In his teens Craig wanted to be "a sports star, or a vet, or anything" but after a degree in History and Sociology at Maynooth he did the postgraduate course at the LCP in the knowledge that "if you get in you are guaranteed a job - it claims to be the best journalism course in Britain and Ireland". He got through a day-long interview process: "It was a nightmare day. Out of 30, two of us were accepted." The course was "fantastic", and living in London "opened up a whole new world for me".

He was happy with his radio career and the offer of a job presenting a children's programme for ITV came as a complete surprise. "It was a bit embarrassing. My career went from chasing news stories to saying, `So, Posh, what's your favourite colour?' " He is highly critical of his first TV performances: "I was appalling, really wooden. Just thinking about it makes me cringe. I was 25. Luckily it only lasted five months." Then he was offered a job as a reporter for Tomorrow's World: "It's an amazing show. I did a story a day, 12 stories a fortnight, travelling all over the world. It was such a relief to lose the Disney cartoons and get back into writing news stories - the heart of things."

His job on Holiday started with "doing the odd slot for Jill Dando when she wanted time off. I replaced her about a year ago. She wished me the best of luck. After seven years of having no life of her own because of all the travelling for the show, she had fallen in love and wanted to get married. Two weeks later she was dead. "I never heard a bad word said about her and TV is a very bitchy place, so that's quite an epitaph. She was really good at her job, and I would have been toasted if I'd tried to copy her. I had developed my own style after presenting a short series called Holiday on a Shoestring."

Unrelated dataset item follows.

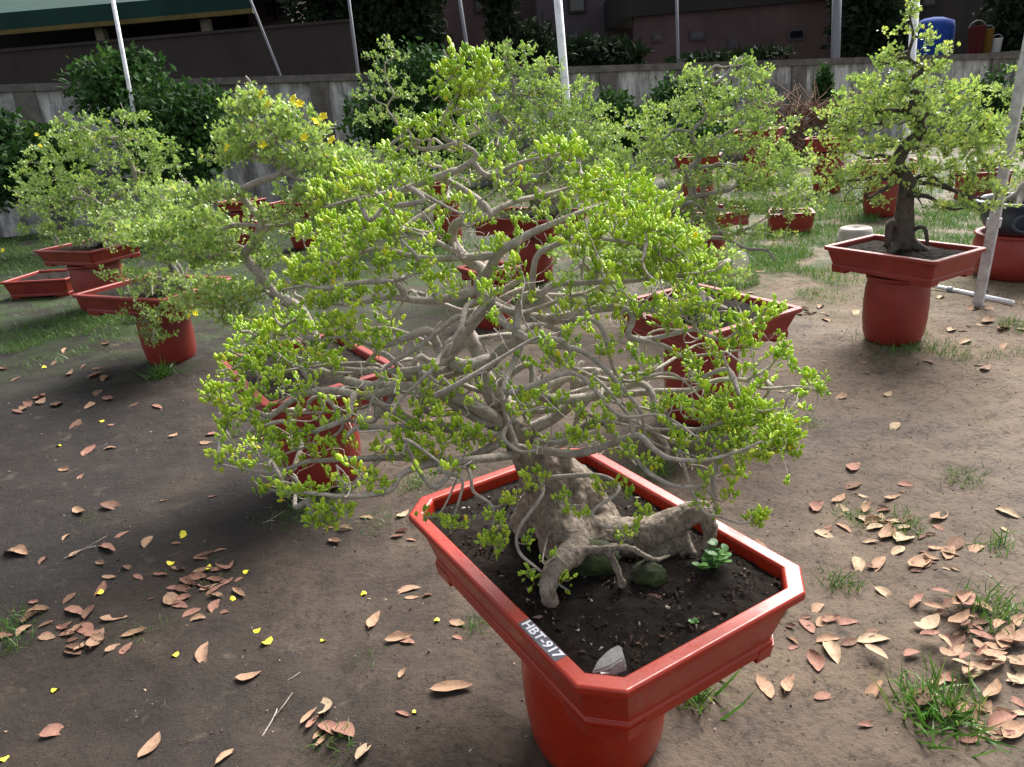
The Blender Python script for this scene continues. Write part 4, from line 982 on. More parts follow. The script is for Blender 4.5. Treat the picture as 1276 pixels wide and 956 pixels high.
# ------------------------------------------------------------------ the other bonsai trees
def bonsai(label, key, Y0, spine, pads, seed, dens=.075, r0=.05, leaf=.021, per=(6, 10), mt=LEAFB, tb=.5, nlimb=9, wig=.18, flowers=None, roots=4, limbs=(), base=None, bmat=TWIGB, tip=.0011):
    c, zs = POTS[key] if key else (base, 0)
    pads = [(p[0], p[1], p[2]*(1.5 if p[1] > 90 else 1.1), p[3]*1.08, *p[4:]) for p in pads]
    t = thing('bonsai_tree', label, 'tree', (c[0], c[1], zs), 0, 'bonsai trees in the nursery')
    iv = Matrix.Translation(Vector((-c[0], -c[1], -zs)))
    g = Grow(seed); S_ = smooth(pts(spine, Y0), .03); n = len(S_)
    S_[0] = (S_[0][0], S_[0][1], min(S_[0][2], zs-.01))
    g.addline(S_, r0, .004, 0); u = np.linspace(0, 1, n); g.fr[:n] = list(np.interp(u, [0, .12, .4, .7, 1], [r0*1.25, r0*.85, r0*.5, r0*.26, .004]))
    r = g.r; k = 0
    for (Lm, a, b) in limbs:
        k += 1; P = pts(Lm, Y0); j = g.nearest(P[0]); P[0] = g.P[j]; g.addline(smooth(P, .03)[1:], a, b, k, j)
    order = r.permutation(len(pads))[:nlimb]
    for q in order:
        k += 1; p = pads[q]; e = atY(p[0], p[1]+p[3]*.3, Y0+(p[4] if len(p) > 4 else 0)+r.normal(0, .06))
        d = np.linalg.norm(g.P[:n]-e, axis=1)+1.2*np.maximum(0, g.P[:n, 2]-e[2]); d[:max(3, n//6)] += 9; j = int(np.argmin(d)); p0 = g.P[j]
        Ld = np.linalg.norm(e-p0); m_ = np.array([p0, p0+(e-p0)*.33+r.normal(0, .13*Ld, 3), p0+(e-p0)*.66+r.normal(0, .13*Ld, 3), e])
        ra = float(np.clip(.013*(Ld/.5)**.5*r0/.045, .007, .022))
        g.addline(smooth(m_, .03)[1:], ra, .003, k, j)
    A_ = pad_points(pads, Y0, r, dens*.95)
    g.grow(A_, wig, .04, .12, max(2, n//7)); g.radii(tip, .42)
    for kk_, m in sorted(g.mesh_limbs(4, 8).items()):
        nm = 'trunk' if kk_ == 0 else 'branch'
        if kk_ == 0:
            for q in range(roots):
                a = q*2*pi/roots+r.random(); dd = np.array([cos(a), sin(a), 0]); b0 = S_[0].copy(); b0[2] = zs
                m.tube(smooth([b0+[0, 0, r0*1.6], b0+dd*r0*1.3+[0, 0, r0*.6], b0+dd*r0*3.0+[0, 0, -.012]], .03), np.linspace(r0*.75, r0*.25, len(smooth([b0+[0, 0, r0*1.6], b0+dd*r0*1.3+[0, 0, r0*.6], b0+dd*r0*3.0+[0, 0, -.012]], .03))), 8)
        o = m.build(nm, bmat, t, True); o.data.transform(iv)
    ti = np.array(g.tips); TP_, TD_ = g.P[ti], np.array(g.tipdir)
    Mx, off, tint, _ = tipleaves(TP_, TD_, r, (per[0]+2, per[1]+3), leaf*1.22, .8, .8, .022, tb)
    o = batch('crown', LB_V, LB_F, Mx, off, tint, mt, t); o.data.transform(iv)
    if flowers:
        for (px, py, d_) in flowers:
            p = atY(px, py, Y0+d_); fm = MB()
            for q in range(5):
                a = q*1.2566; fm.add([(0, 0, 0), (.015*cos(a-.62), .015*sin(a-.62), .009), (.021*cos(a), .021*sin(a), .004), (.015*cos(a+.62), .015*sin(a+.62), .009)], [(0, 1, 2, 3)])
            fo = fm.build('flower', FLOWER, t); fo.location = tuple(p-np.array([c[0], c[1], zs])); fo.rotation_euler = (R_(55), R_(r.normal(0, 15)), R_(r.normal(0, 30)))
            so_ = fo.modifiers.new('thick', 'SOLIDIFY'); so_.thickness = .002
    return t
# flowering bonsai, left of centre (pot P4)
bonsai('leggy flowering bonsai with yellow blossoms left of the nearest tree', 'P4', 3.25,
 [(398, 448), (385, 412), (372, 385), (340, 365, .02), (322, 340), (305, 318), (318, 300), (326, 276), (311, 258, .03), (300, 240), (318, 228), (345, 218, -.02), (350, 208), (330, 198, .02), (305, 190), (322, 174), (326, 166), (310, 150, .02), (298, 142), (310, 122), (315, 108), (306, 95)],
 [(315, 128, 26, 16, 0), (350, 140, 32, 14, .05), (300, 165, 32, 14, 0), (370, 165, 34, 14, .05), (285, 190, 28, 12, 0), (340, 190, 34, 12, 0), (400, 195, 34, 18, 0), (430, 205, 36, 18, .1), (260, 240, 36, 14, 0, 1.2), (400, 240, 40, 16, 0, 1.2), (240, 275, 44, 16, .1, 1.4), (195, 290, 36, 16, .15, 1.3), (280, 300, 44, 14, 0, 1.1), (360, 265, 40, 12, 0, 1), (400, 285, 40, 14, .1, 1), (245, 320, 50, 16, .05, 1.2), (330, 320, 34, 12, 0, .8), (300, 360, 44, 14, 0, .9), (260, 375, 40, 14, -.1, 1.2), (330, 400, 44, 14, -.05, 1), (440, 260, 36, 14, .1, 1), (450, 215, 34, 14, .15, 1)],
 21, .075, .036, .02, (5, 9), LEAFB, .6, 16, .18, [(326, 118, -.05), (334, 131, -.05), (366, 124, -.05), (373, 130, -.05), (403, 146, -.05), (392, 152, -.05), (380, 172, -.05), (414, 175, -.05), (284, 185, -.05), (327, 181, -.05)],
 limbs=[([(305, 312), (282, 300), (280, 285), (300, 280), (340, 282), (370, 276), (410, 268)], .012, .004), ([(318, 342), (318, 365, -.03), (310, 385, -.05), (290, 400, -.08)], .010, .004), ([(300, 240), (275, 245), (250, 240), (225, 246)], .01, .004)])
# left group: P5 and P5b
bonsai('low spreading bonsai in the left hand pot with soil showing', 'P5', 5.32,
 [(205, 345), (212, 320), (200, 300), (222, 280), (235, 260), (238, 235), (228, 222)],
 [(200, 240, 40, 14, 0), (160, 270, 40, 16, 0), (230, 265, 34, 14, 0), (190, 300, 44, 14, -.1), (150, 295, 26, 14, -.1, .8), (240, 305, 30, 12, 0), (165, 340, 34, 12, -.3, .9), (225, 350, 40, 14, -.35, .9), (190, 365, 40, 10, -.4, .8), (180, 395, 36, 14, -.45, .8), (225, 385, 28, 12, -.45, .9), (190, 420, 18, 12, -.45, 1)],
 22, .075, .05, .021, (6, 10), LEAFB, .5, 12, .2, [(243, 391, -.5), (236, 394, -.5)])
bonsai('wide pale bonsai behind the left hand pots with one yellow flower', 'P5b', 7.3,
 [(135, 322), (140, 290), (130, 262), (150, 240), (168, 225), (160, 195), (150, 175), (158, 150), (150, 128)],
 [(150, 145, 26, 12), (90, 152, 26, 10), (130, 165, 34, 10), (170, 170, 26, 10), (80, 185, 40, 14), (130, 195, 50, 14), (190, 205, 36, 14), (60, 215, 40, 16), (110, 230, 56, 16), (180, 235, 40, 14), (70, 255, 46, 18), (140, 262, 50, 16), (60, 285, 34, 12, -.2), (110, 295, 44, 12, -.2), (180, 260, 40, 14), (100, 170, 34, 12), (190, 180, 30, 12), (50, 240, 30, 14)],
 23, .075, .06, .026, (7, 11), LEAFB, .42, 12, .2, [(46, 168, -.1), (50, 182, -.1), (4, 312, -.6)])
# slim S shaped bonsai against the dark bush
bonsai('slim twisting bonsai rising above the wall behind the nearest tree', 'P9', 9.35,
 [(560, 262), (520, 240), (490, 245), (478, 225), (476, 195), (490, 178), (502, 168), (492, 150), (482, 135), (490, 118), (482, 100), (480, 80), (494, 68), (484, 52), (480, 44)],
 [(480, 55, 16, 10), (498, 70, 14, 8), (464, 72, 14, 8), (480, 95, 24, 10), (460, 115, 20, 10), (505, 115, 20, 12), (480, 140, 28, 10), (455, 150, 16, 9), (510, 150, 18, 9), (450, 190, 34, 14), (500, 195, 36, 14), (430, 215, 34, 14), (470, 225, 44, 16), (520, 215, 34, 14), (410, 245, 36, 12), (440, 250, 40, 12), (480, 260, 50, 12), (530, 245, 40, 12), (400, 225, 34, 12)],
 24, .075, .05, .028, (6, 10), LEAFB, .42, 12, .2)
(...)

Now filming a new series of Holiday (the current one ended its run this week), Craig is also getting ready for a new BBC programme called The Candidate, due to start in June: "We've made the pilot and I'm really excited about it. What I do is groom a person for a job. We actually check the job listings, so it's a real job. The person is then prepared in every possible way, from training to interview skills to their appearance. The grand finale is the job interview. It's a brilliant idea and quite entertaining." He is also keen to get into sports presenting: "But who knows what the future will bring? I never planned to get into TV, and now look at me."